ABEL GANCE
Early SIGNED Manuscript, in French, 4to, n.p., August 29, 1908.
Gance writes a four stanza poem entitled, "Death for Life to Rimbaud," referring to French avant-garde poet, Arthur Rimbaud, (1854-91). The first stanza reads: "In the musky and singeing air thick with strange shrillness' The drum dully hammers at enthusiasm/Bullets, shells rain down, living sarcasm/That spares the wounded that pain devours./ The battle twists on the folds in the hills/And spits black blood on the broken guns/While, witness to the heavens of blood gold set glow/High up, floating in the crimson clamor, the crow!" He signs, "A. Gance with and time, "9 PM." He writes a Latin quotation in Latin following the signature, "To live, shed the reason for living." The Latin quote is translated into French and given the citation, "Juvenal, Satire VIII" in another hand and refers to the satirical poems by the Roman poet Juvenal written in the late 1st and early 2nd centuries AD.

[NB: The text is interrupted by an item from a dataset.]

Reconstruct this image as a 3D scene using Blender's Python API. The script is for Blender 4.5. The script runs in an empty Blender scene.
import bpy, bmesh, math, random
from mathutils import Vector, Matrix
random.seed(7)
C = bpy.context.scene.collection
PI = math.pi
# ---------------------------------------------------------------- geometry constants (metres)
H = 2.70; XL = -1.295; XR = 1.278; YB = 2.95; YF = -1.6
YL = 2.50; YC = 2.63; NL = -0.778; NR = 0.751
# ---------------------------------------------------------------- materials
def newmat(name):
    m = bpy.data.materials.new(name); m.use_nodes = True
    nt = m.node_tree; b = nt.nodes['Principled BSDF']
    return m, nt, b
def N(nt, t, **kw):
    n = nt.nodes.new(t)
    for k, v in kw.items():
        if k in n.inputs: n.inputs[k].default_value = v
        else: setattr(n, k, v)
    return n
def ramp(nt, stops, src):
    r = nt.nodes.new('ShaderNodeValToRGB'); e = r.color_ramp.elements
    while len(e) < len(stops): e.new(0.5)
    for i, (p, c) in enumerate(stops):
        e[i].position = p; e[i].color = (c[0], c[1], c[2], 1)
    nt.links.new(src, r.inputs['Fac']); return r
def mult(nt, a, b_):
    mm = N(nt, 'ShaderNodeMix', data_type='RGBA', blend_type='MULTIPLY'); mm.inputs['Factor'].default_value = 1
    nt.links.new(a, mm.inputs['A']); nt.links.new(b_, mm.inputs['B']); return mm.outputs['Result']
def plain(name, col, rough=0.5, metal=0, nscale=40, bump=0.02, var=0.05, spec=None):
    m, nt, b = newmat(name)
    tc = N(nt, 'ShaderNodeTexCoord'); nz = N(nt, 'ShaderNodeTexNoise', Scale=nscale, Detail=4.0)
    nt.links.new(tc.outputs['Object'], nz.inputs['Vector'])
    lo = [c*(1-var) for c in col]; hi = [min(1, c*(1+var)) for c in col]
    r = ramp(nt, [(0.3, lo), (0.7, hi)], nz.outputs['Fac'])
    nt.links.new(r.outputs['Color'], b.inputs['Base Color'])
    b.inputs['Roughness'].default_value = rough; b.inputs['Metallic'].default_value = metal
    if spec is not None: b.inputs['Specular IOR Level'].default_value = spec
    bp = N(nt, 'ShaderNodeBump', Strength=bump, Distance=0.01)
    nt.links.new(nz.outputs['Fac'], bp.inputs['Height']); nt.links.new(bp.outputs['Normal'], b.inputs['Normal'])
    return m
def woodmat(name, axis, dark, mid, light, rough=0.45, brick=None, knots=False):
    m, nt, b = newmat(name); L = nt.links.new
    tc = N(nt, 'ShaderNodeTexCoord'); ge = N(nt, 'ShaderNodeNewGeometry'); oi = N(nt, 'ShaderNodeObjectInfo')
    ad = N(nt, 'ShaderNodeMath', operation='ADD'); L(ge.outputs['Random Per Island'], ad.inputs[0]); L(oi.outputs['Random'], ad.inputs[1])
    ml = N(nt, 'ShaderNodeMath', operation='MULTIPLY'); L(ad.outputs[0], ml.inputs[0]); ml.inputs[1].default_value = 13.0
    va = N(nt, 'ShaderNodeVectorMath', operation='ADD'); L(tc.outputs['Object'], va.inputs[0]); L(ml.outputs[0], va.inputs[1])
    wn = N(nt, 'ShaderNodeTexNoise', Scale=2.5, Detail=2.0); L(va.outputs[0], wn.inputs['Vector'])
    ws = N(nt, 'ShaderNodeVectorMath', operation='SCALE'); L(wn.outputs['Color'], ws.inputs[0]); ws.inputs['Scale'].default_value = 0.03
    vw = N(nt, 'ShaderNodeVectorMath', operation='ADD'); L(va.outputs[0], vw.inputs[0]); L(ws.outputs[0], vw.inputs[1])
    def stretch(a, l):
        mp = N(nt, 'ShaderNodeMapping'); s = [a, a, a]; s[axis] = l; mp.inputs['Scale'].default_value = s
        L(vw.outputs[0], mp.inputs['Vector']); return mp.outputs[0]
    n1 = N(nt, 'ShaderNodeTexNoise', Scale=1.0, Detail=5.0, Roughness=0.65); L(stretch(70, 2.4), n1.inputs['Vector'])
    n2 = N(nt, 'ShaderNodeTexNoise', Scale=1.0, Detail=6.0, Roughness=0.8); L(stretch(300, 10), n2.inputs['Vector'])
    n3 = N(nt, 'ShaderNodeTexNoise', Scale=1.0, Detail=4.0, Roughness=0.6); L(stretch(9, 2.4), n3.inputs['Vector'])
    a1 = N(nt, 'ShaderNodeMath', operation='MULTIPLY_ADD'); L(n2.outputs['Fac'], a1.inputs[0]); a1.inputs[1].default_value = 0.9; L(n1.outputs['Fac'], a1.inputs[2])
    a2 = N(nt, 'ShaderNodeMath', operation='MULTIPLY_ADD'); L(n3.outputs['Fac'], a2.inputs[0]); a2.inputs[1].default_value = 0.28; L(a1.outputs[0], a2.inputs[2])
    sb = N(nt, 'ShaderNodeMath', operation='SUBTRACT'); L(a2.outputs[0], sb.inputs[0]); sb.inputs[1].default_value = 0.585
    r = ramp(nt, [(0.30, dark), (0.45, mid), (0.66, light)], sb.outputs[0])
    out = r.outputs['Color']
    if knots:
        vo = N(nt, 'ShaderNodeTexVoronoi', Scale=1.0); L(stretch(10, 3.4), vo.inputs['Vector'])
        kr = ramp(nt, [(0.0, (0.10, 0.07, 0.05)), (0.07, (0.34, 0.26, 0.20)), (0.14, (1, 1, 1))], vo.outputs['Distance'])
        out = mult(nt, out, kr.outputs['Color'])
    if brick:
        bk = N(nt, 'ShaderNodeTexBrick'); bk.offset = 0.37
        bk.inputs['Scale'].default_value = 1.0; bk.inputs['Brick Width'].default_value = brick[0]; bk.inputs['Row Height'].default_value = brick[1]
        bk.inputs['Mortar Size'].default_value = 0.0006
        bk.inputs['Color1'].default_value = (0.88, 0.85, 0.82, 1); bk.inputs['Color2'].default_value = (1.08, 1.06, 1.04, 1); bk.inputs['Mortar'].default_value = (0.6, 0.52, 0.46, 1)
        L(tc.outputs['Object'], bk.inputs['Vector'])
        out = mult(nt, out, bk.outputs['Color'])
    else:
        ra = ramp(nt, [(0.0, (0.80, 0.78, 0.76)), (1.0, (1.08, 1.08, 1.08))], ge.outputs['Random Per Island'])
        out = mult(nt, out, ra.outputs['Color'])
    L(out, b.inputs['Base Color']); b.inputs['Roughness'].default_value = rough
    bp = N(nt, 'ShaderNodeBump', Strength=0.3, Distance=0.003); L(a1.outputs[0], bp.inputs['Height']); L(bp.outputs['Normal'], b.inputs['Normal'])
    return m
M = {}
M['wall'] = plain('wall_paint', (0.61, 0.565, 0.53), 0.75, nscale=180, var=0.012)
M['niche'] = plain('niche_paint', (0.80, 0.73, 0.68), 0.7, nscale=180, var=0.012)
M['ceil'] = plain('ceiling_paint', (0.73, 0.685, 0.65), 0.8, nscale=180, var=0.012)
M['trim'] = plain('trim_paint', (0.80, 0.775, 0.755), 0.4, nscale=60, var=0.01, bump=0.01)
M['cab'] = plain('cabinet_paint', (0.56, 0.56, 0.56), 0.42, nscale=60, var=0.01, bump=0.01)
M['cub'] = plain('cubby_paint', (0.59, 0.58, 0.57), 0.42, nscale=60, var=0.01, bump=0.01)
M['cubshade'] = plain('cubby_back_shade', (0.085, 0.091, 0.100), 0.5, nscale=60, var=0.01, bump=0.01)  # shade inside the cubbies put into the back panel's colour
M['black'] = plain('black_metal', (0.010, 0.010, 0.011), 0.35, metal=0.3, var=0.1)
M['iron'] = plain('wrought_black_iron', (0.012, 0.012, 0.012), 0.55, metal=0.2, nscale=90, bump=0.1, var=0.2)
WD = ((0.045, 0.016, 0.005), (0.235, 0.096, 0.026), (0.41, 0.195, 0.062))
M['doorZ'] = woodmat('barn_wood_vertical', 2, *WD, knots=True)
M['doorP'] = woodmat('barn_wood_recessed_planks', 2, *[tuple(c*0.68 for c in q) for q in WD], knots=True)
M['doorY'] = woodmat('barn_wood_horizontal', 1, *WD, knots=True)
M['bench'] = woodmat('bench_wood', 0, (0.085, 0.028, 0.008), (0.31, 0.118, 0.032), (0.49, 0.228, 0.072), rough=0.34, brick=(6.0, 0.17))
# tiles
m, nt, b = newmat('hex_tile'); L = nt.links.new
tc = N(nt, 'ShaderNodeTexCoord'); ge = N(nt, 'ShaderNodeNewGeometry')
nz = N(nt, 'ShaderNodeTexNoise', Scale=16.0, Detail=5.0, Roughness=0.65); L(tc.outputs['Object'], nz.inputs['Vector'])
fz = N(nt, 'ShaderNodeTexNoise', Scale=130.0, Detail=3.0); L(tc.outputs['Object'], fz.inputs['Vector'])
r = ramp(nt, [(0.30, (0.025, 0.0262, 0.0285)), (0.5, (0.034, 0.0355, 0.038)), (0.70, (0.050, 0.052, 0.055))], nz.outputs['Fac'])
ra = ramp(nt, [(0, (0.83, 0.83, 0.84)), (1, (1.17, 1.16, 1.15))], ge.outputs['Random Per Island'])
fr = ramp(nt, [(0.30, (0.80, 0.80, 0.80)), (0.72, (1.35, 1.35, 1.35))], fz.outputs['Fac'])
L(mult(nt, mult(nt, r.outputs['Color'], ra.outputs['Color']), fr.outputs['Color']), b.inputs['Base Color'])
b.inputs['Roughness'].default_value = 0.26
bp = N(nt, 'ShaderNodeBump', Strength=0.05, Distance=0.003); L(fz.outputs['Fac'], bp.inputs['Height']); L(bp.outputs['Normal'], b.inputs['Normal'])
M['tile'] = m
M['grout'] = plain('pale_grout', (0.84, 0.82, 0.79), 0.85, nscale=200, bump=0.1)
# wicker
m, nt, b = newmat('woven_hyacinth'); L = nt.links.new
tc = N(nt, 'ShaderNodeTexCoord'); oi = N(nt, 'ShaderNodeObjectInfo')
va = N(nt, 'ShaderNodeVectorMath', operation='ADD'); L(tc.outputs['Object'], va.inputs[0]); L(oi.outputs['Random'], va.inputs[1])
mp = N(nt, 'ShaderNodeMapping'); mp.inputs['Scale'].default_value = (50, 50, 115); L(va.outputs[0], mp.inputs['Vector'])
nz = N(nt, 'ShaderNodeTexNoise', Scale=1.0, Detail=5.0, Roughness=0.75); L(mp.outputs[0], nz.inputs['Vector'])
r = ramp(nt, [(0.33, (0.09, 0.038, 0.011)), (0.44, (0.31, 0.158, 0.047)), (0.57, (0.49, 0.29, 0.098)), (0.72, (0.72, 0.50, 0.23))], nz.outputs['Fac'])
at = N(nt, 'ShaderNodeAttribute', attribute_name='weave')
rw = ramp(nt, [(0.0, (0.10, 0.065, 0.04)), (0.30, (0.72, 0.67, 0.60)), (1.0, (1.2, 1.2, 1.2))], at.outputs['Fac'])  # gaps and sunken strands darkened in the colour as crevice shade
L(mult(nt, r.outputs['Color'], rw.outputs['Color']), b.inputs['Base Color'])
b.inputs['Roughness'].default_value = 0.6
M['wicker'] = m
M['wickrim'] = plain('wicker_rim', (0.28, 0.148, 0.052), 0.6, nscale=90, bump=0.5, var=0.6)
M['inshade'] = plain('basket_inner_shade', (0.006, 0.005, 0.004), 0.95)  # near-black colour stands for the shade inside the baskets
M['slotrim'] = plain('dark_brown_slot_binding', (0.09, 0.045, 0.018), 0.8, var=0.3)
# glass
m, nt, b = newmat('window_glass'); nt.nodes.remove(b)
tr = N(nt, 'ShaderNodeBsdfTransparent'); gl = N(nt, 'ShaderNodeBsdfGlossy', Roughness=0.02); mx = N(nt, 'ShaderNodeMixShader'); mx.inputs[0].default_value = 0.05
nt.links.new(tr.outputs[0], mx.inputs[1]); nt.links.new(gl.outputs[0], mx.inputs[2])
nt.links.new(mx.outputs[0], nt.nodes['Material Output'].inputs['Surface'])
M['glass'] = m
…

At this early point in Gance's long career in cinema, he had gone to Brussels to act at the Theatre du Parc. His attention turned to film and the following year, 1909, he started selling screen plays to the Gaumont film company. Within two years Gance formed his own company. This early manuscript comes from the pre-cinema period of Gance's long film career typically dated as having begun in 1909, the year following this poem. The poem itself suggests Rimbaud's influence on Gance in this early period. Gance first gained recognition in 1917 with his film "Mater dolorosa" (“Sorrowful Mother,” remade in 1932) and in 1918 with "La Dixième Symphonie" (“Tenth Symphony”).